Friday, November 10, 2006

The Aftermath

I must admit, I admire Stephen Colbert's Colbert Report. For those of you unfamiliar with it, this is a show which profiles the news and current events of the day, but in a satirical format. It's what Canada's own Rick Mercer Report tries to be, only it's actually funny. His critics think he's not funny because they're not smart enough to get his jokes. Colbert's humour is intelligent & sophisticated, so much so that he is called slapstick and juvenile, with one critic even saying he was "sub-Three Stooges."

Well, of course he's sub-Three Stooges - they were the very kingpins of comedy. Everybody else wants to be as popular and as culturally iconic as Larry, Moe, and Curly (yes, I know, and Shemp, and Curly Joe too).

Colbert's style is unique: he pretends to root for the Republicans, but it's an act. Still, sometimes, I like to watch his show and sit back, close my eyes, and pretend that he's really a conservative, and that he really believes in traditional values. His reaction on the night of November 7, when the Democrats took the House and the Senate (or, as Colbert quipped, the terrorists won), was priceless. All fake, all play-acted, yes, but it was still kind of nice to see somebody portray - even satirically - how I felt on a mainstream American comedy show.

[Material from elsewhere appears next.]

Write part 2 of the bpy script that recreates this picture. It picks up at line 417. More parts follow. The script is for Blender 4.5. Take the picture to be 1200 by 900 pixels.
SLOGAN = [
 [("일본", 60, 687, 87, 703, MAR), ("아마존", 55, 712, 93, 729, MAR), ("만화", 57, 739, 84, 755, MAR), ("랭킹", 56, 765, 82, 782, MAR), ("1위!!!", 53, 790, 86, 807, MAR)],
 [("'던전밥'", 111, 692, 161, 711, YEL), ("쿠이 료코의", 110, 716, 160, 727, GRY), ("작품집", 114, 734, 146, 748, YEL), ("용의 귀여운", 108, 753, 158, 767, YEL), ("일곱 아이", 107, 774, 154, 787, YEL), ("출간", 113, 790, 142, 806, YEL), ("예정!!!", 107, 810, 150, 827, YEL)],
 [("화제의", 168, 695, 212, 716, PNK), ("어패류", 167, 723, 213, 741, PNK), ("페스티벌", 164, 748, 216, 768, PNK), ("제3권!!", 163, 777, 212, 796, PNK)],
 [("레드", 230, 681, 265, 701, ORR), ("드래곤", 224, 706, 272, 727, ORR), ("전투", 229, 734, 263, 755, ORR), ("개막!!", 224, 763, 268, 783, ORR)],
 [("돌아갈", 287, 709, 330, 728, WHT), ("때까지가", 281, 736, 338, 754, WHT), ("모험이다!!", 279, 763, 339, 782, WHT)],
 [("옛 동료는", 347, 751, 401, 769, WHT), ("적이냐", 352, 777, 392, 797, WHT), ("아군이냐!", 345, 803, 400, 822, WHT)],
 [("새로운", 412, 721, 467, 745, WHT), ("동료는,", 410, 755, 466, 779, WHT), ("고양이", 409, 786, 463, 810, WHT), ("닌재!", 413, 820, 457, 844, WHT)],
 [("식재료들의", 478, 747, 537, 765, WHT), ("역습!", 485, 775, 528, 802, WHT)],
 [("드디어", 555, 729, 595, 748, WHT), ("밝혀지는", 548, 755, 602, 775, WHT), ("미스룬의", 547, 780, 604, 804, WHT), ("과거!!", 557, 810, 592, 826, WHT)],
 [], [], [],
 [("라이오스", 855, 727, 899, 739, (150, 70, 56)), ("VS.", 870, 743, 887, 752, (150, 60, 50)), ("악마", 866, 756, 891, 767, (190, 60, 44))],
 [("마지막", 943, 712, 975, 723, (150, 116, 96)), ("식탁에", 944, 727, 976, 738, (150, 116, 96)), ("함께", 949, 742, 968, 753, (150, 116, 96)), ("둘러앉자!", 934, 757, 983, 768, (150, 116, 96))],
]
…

Yes, I think the Democrat victory is an unfortunate thing. But then I read James Taranto from the Opinion Journal's Best of the Web Today November 8th column and think it might not be all bad. He makes a few key points:

  • The Republicans deserved to lose. When they took power 12 years ago, they promised smaller government and significant reforms. But the government size grew, deficits appeared again, and spending went up. When polled on who would be more likely to lower taxes & cut spending, Americans overwhelmingly picked the Democrats.
  • The result was not a referendum on the Iraq war. Of the five Republicans who voted against the war, three were defeated. Also, pro-war Joe Lieberman, who didn't receive his Democratic Party's nomination, ran as an independent and won his Senate seat back.
  • It was not a victory for the left. The Democrats openly admit they approached evangelical, socially conservative Christians to run for them, and they may find a hard time controlling that segment of their caucus if they don't change many of their overall policies around issues close to the hearts of those candidates.
  • The "Angry Left" may be rendered impotent. They complained that 2000 and 2004 were stolen elections because they were such close calls. So will they boast that they stole this one for themselves? Or will they fade quietly into the night, never to be heard from again? We can only hope.
David Warren also cast a prediction on this outcome:

...the event might actually free President Bush from many of the restraints of holding Republican factions together. We might paradoxically find that a lame-duck presidency quacks to new life in its final two years, as Mr Bush directs his sights away from mundane politics. He has been consistently underestimated by media that despise him.

All told, it's going to be an interesting two years until the next big election down there. It'll also be neat to observe a liberal America from a Conservative Canada.